Though the closing could have been forestalled, economists say, the realities of free trade have sealed the mill's fate. Just look at the back of Plant No. 4, where workers are slowly breaking down the old beams and knocking mortar off bricks so that they can be resold along with the well-worn pine planks.
But as the mills are broken down or retrofitted, even Mellons concedes, "It's not a dead town." While 1,200 of the jobs lost in North Carolina belonged to Kannapolis residents, newcomers are snapping up million- dollar homes as fast as they're built, eager to live in what is fast becoming a quaint, private exurb.
And while Mr.
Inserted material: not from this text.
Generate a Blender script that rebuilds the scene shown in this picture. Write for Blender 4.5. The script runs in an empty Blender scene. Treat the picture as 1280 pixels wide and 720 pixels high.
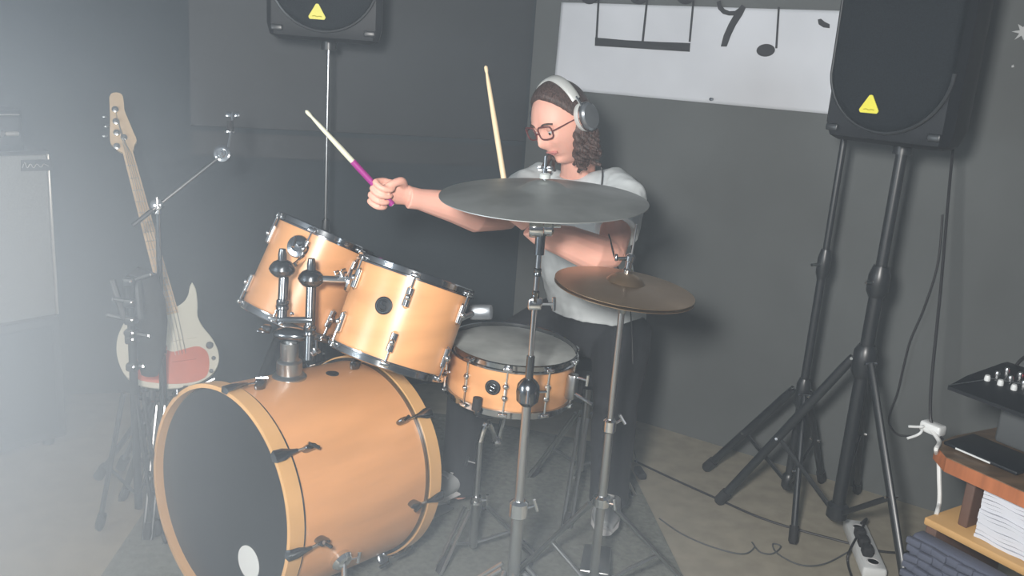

Mellons complains that the town should spend more time wooing industry instead of building a new train depot and a new amphitheater, others say those ideas make sense and are happy to see a new identity emerging for Kannapolis: a bedroom community for booming Charlotte, an hour's drive to the south.
As for the mill itself, a Dec. 10 auction will decide its future, though some complain that the current "stalking horse" bidder, a New York investment firm, has yet to reveal any plans for the mill. Meanwhile, an offer to redevelop the largest building, Plant No. 1, into a no-alcohol sports arena with some 1,700 jobs has fallen through.
Lingafelt, for one, believes the spirit Mr. Cannon cultivated lingers here on "Mill Hill": Even venture capitalists have heart, he says. But the adjustment isn't easy, and older workers, especially, will continue to struggle.
"An older gentleman that used to work there in the bleachery, he asked me, 'What does it look like where I used to work?' " says Lingafelt. "I'd say, 'Your chair is still sitting in the same place.' We laughed about it and he said, 'Don't tell my wife I sat in a chair at work, I always told her I worked hard.' At this point, you can't cry - you've got to toughen up and think outside the box."